◆ **Data section**

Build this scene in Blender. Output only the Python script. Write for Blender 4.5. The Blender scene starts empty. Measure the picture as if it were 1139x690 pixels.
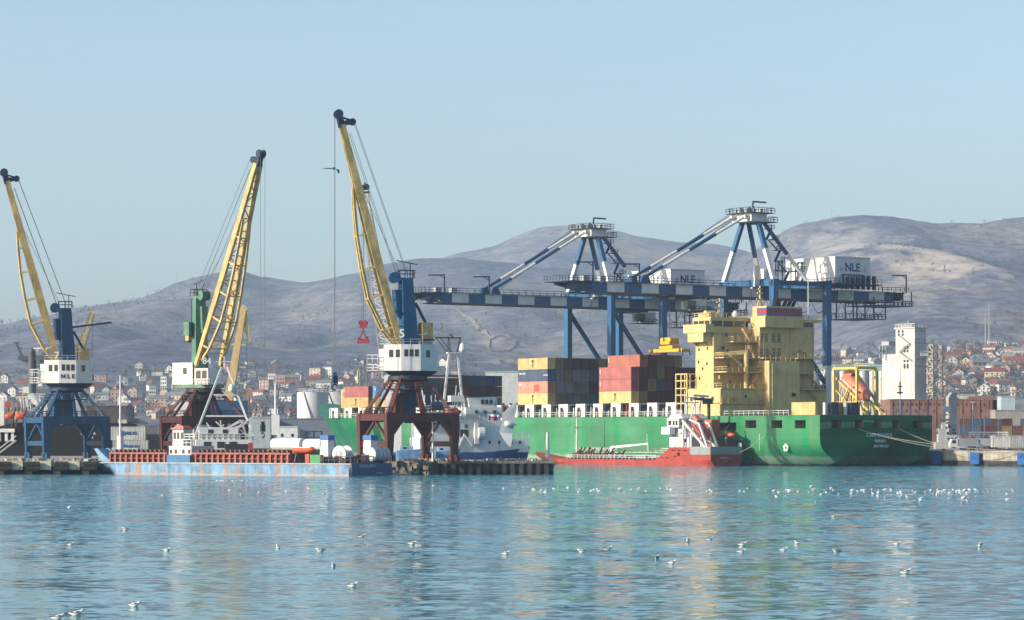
import bpy, bmesh, math, random
from mathutils import Vector, Matrix, noise

R = math.radians
rnd = random.Random(7)
S = bpy.context.scene
COL = S.collection

# ------------------------------------------------------------------ camera, sky, sun, exposure
F = 3300.0            # focal length in pixels of the 1139 px wide photograph
EYE = 6.0             # camera height over the water
HOR = 489.0           # image row of the horizon
cam_d = bpy.data.cameras.new('camera')
cam = bpy.data.objects.new('camera', cam_d)
COL.objects.link(cam)
cam_d.sensor_width = 36.0
cam_d.sensor_fit = 'HORIZONTAL'
cam_d.lens = 36.0 * F / 1139.0
cam_d.shift_y = (HOR - 345.0) / 1139.0
cam_d.clip_start = 1.0
cam_d.clip_end = 30000.0
cam.location = (0, 0, EYE)
cam.rotation_euler = (R(90), 0, 0)
S.camera = cam

SUN_DIR = Vector((-0.92, -0.39, 0.0)).normalized()
SUN_EL = R(21)
world = bpy.data.worlds.new('World')
S.world = world
world.use_nodes = True
wn = world.node_tree
for n in list(wn.nodes):
    wn.nodes.remove(n)
w_out = wn.nodes.new('ShaderNodeOutputWorld')
w_bg = wn.nodes.new('ShaderNodeBackground')
w_sky = wn.nodes.new('ShaderNodeTexSky')
w_sky.sky_type = 'NISHITA'
w_sky.sun_disc = False
w_sky.sun_elevation = SUN_EL
w_sky.sun_rotation = math.atan2(SUN_DIR.x, SUN_DIR.y)
w_sky.altitude = 0
w_sky.air_density = 1.0
w_sky.dust_density = 2.2
w_sky.ozone_density = 2.0
w_bg.inputs['Strength'].default_value = 0.138
wn.links.new(w_sky.outputs[0], w_bg.inputs['Color'])
wn.links.new(w_bg.outputs[0], w_out.inputs['Surface'])

sun_d = bpy.data.lights.new('sun', 'SUN')
sun_d.energy = 5.0
sun_d.angle = R(0.5)
sun_d.color = (1.0, 0.89, 0.74)
sun = bpy.data.objects.new('sun', sun_d)
COL.objects.link(sun)
sv = Vector((SUN_DIR.x * math.cos(SUN_EL), SUN_DIR.y * math.cos(SUN_EL), math.sin(SUN_EL)))
sun.rotation_euler = sv.to_track_quat('Z', 'Y').to_euler()
sun.location = (-200, -100, 300)

S.render.engine = 'CYCLES'
S.view_settings.view_transform = 'Standard'
S.view_settings.look = 'None'
S.view_settings.exposure = 0.62
S.view_settings.gamma = 1.0
S.view_settings.use_curve_mapping = False
S.cycles.use_denoising = True
S.cycles.max_bounces = 6
S.cycles.caustics_reflective = False
S.cycles.caustics_refractive = False
HAZE_D = 0.000092
HAZE_COL = (0.56, 0.78, 1.0)

# ------------------------------------------------------------------ helpers
def P(px, py, Y):
    return Vector(((px - 569.5) * Y / F, Y, EYE + (HOR - py) * Y / F))
def PX(px, Y):
    return (px - 569.5) * Y / F
def PZ(py, Y):
    return EYE + (HOR - py) * Y / F

class MB:
    """collects boxes, bars, tubes and prisms and links them as ONE mesh object"""
    def __init__(self):
        self.v = []; self.f = []
    def add(self, vs, fs):
        n = len(self.v)
        self.v += [tuple(p) for p in vs]
        self.f += [tuple(i + n for i in q) for q in fs]
        return self
    def box(self, x0, x1, y0, y1, z0, z1):
        vs = [(x0,y0,z0),(x1,y0,z0),(x1,y1,z0),(x0,y1,z0),(x0,y0,z1),(x1,y0,z1),(x1,y1,z1),(x0,y1,z1)]
        return self.add(vs, [(0,3,2,1),(4,5,6,7),(0,1,5,4),(1,2,6,5),(2,3,7,6),(3,0,4,7)])
    def cbox(self, c, s, rz=0.0):
        ca, sa = math.cos(rz), math.sin(rz)
        vs = []
        for dz in (-.5, .5):
            for dx, dy in ((-.5,-.5),(.5,-.5),(.5,.5),(-.5,.5)):
                x, y = dx*s[0], dy*s[1]
                vs.append((c[0]+x*ca-y*sa, c[1]+x*sa+y*ca, c[2]+dz*s[2]))
        return self.add(vs, [(0,3,2,1),(4,5,6,7),(0,1,5,4),(1,2,6,5),(2,3,7,6),(3,0,4,7)])
    def frame(self, a, b):
        a, b = Vector(a), Vector(b)
        d = (b - a).normalized()
        up = Vector((0,0,1)) if abs(d.z) < 0.95 else Vector((1,0,0))
        s = d.cross(up).normalized()
        return a, b, s, s.cross(d).normalized()
    def bar(self, a, b, w, h=None, w2=None, h2=None):
        h = w if h is None else h
        w2 = w if w2 is None else w2
        h2 = h if h2 is None else h2
        a, b, s, u = self.frame(a, b)
        vs = []
        for p, ww, hh in ((a, w, h), (b, w2, h2)):
            for i, j in ((-1,-1),(1,-1),(1,1),(-1,1)):
                vs.append(p + s*(i*ww/2) + u*(j*hh/2))
        return self.add(vs, [(3,2,1,0),(4,5,6,7),(0,1,5,4),(1,2,6,5),(2,3,7,6),(3,0,4,7)])
    def tube(self, a, b, r, r2=None, n=8, caps=True):
        r2 = r if r2 is None else r2
        a, b, s, u = self.frame(a, b)
        vs = []
        for p, rr in ((a, r), (b, r2)):
            for k in range(n):
                t = 2*math.pi*k/n
                vs.append(p + s*(rr*math.cos(t)) + u*(rr*math.sin(t)))
        fs = [(k, (k+1) % n, n+(k+1) % n, n+k) for k in range(n)]
        if caps:
            fs += [tuple(range(n-1, -1, -1)), tuple(range(n, 2*n))]
        return self.add(vs, fs)
    def path(self, pts, r, n=5):
        for a, b in zip(pts, pts[1:]):
            self.tube(a, b, r, n=n)
        return self
    def prism(self, pts, axis, d0, d1):
        """pts: 2-D outline in the two other axes, extruded along axis (0,1,2)"""
        def mk(p, d):
            q = list(p); q.insert(axis, d); return tuple(q)
        n = len(pts)
        vs = [mk(p, d0) for p in pts] + [mk(p, d1) for p in pts]
        fs = [tuple(range(n-1, -1, -1)), tuple(range(n, 2*n))]
        fs += [(k, (k+1) % n, n+(k+1) % n, n+k) for k in range(n)]
        return self.add(vs, fs)
    def lathe(self, c, prof, n=24):
        """prof: list of (radius, z)"""
        vs = []
        for r, z in prof:
            for k in range(n):
                t = 2*math.pi*k/n
                vs.append((c[0]+r*math.cos(t), c[1]+r*math.sin(t), c[2]+z))
        fs = []
        for i in range(len(prof)-1):
            for k in range(n):
                fs.append((i*n+k, i*n+(k+1) % n, (i+1)*n+(k+1) % n, (i+1)*n+k))
        fs.append(tuple(range(n-1, -1, -1)))
        m = (len(prof)-1)*n
        fs.append(tuple(range(m, m+n)))
        return self.add(vs, fs)
    def loft(self, rings, caps=True, closed=True):
        n = len(rings[0])
        vs = [p for r in rings for p in r]
        fs = []
        for i in range(len(rings)-1):
            for k in range(n if closed else n-1):
                fs.append((i*n+k, i*n+(k+1) % n, (i+1)*n+(k+1) % n, (i+1)*n+k))
        if caps:
            fs.append(tuple(range(n-1, -1, -1)))
            m = (len(rings)-1)*n
            fs.append(tuple(range(m, m+n)))
        return self.add(vs, fs)
    def rail(self, pts, h=1.1, r=0.045, step=2.2, mid=True):
        """hand rail with posts along a polyline of deck points"""
        for a, b in zip(pts, pts[1:]):
            a, b = Vector(a), Vector(b)
            L = (b-a).length
            if L < 0.05: continue
            u = Vector((0,0,h))
            self.bar(a+u, b+u, r*2)
            if mid:
                self.bar(a+u*0.52, b+u*0.52, r*1.5)
            k = max(1, int(round(L/step)))
            for i in range(k+1):
                p = a.lerp(b, i/k)
                self.bar(p, p+u, r*1.8)
        return self
    def truss(self, a0, a1, b0, b1, n, r, rb=None):
        """plane lattice between two chords a0-a1 and b0-b1"""
        a0, a1, b0, b1 = map(Vector, (a0, a1, b0, b1))
        rb = rb or r*0.6
        self.bar(a0, a1, r); self.bar(b0, b1, r)
        for i in range(n):
            t0, t1 = i/n, (i+1)/n
            self.bar(a0.lerp(a1, t0), b0.lerp(b1, t0), rb)
            if i % 2: self.bar(a0.lerp(a1, t0), b0.lerp(b1, t1), rb)
            else: self.bar(b0.lerp(b1, t0), a0.lerp(a1, t1), rb)
        self.bar(a1, b1, rb)
        return self
    def build(self, name, mat, parent=None, smooth=None):
        me = bpy.data.meshes.new(name)
        me.from_pydata(self.v, [], self.f)
        bm = bmesh.new(); bm.from_mesh(me)
        bmesh.ops.recalc_face_normals(bm, faces=bm.faces)
        bm.to_mesh(me); bm.free()
        for m in (mat if isinstance(mat, (list, tuple)) else [mat]):
            me.materials.append(m)
        if smooth is not None:
            for p in me.polygons: p.use_smooth = True
            me.set_sharp_from_angle(angle=R(smooth))
        o = bpy.data.objects.new(name, me)
        COL.objects.link(o)
        if parent is not None: o.parent = parent
        return o

def tag(o, label=None, cat=None, group=None, kind=None):
    if label: o['label'] = label
    if cat: o['category'] = cat
    if group: o['group'] = group
    if kind: o['kind'] = kind
    return o
def thing(name, label, cat, loc=(0,0,0), rz=0.0, group=None):
    o = bpy.data.objects.new(name, None)
    COL.objects.link(o)
    o.location = loc; o.rotation_euler = (0, 0, rz)
    o.empty_display_size = 1.0
    return tag(o, label, cat, group)
def kids(o):
    return [c for c in COL.objects if c.parent == o]
def copy_tree(o, label=None, group=None, loc=None, rz=None, scale=None):
    c = o.copy(); COL.objects.link(c)
    def rec(src, dst):
        for ch in list(src.children):
            d = ch.copy(); COL.objects.link(d); d.parent = dst
            rec(ch, d)
    rec(o, c)
    if label: c['label'] = label
    if group: c['group'] = group
    if loc is not None: c.location = loc
    if rz is not None: c.rotation_euler = (0, 0, rz)
    if scale is not None: c.scale = scale
    return c

def letter(text, size, mat, parent, loc, rot, depth=0.02, align='CENTER', name='lettering', sx=1.0, bold=0.0):
    cu = bpy.data.curves.new('txt', 'FONT')
    cu.body = text; cu.size = size; cu.extrude = depth
    cu.align_x = align; cu.align_y = 'CENTER'; cu.offset = bold
    cu.resolution_u = 3
    t = bpy.data.objects.new('txt', cu); COL.objects.link(t)
    dg = bpy.context.evaluated_depsgraph_get()
    me = bpy.data.meshes.new_from_object(t.evaluated_get(dg))
    bpy.data.objects.remove(t); bpy.data.curves.remove(cu)
    me.name = name
    me.transform(Matrix.Diagonal((sx, 1, 1, 1)))
    me.materials.clear(); me.materials.append(mat)
    o = bpy.data.objects.new(name, me); COL.objects.link(o)
    o.parent = parent; o.location = loc; o.rotation_euler = rot
    return o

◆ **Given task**
Starting with the first line of the data above and ending with the line containing "COL = S.collection", please restate every line exactly, leaving images out.

◆ **Exercise answer**
Build this scene in Blender. Output only the Python script. Write for Blender 4.5. The Blender scene starts empty. Measure the picture as if it were 1139x690 pixels.
import bpy, bmesh, math, random
from mathutils import Vector, Matrix, noise

R = math.radians
rnd = random.Random(7)
S = bpy.context.scene
COL = S.collection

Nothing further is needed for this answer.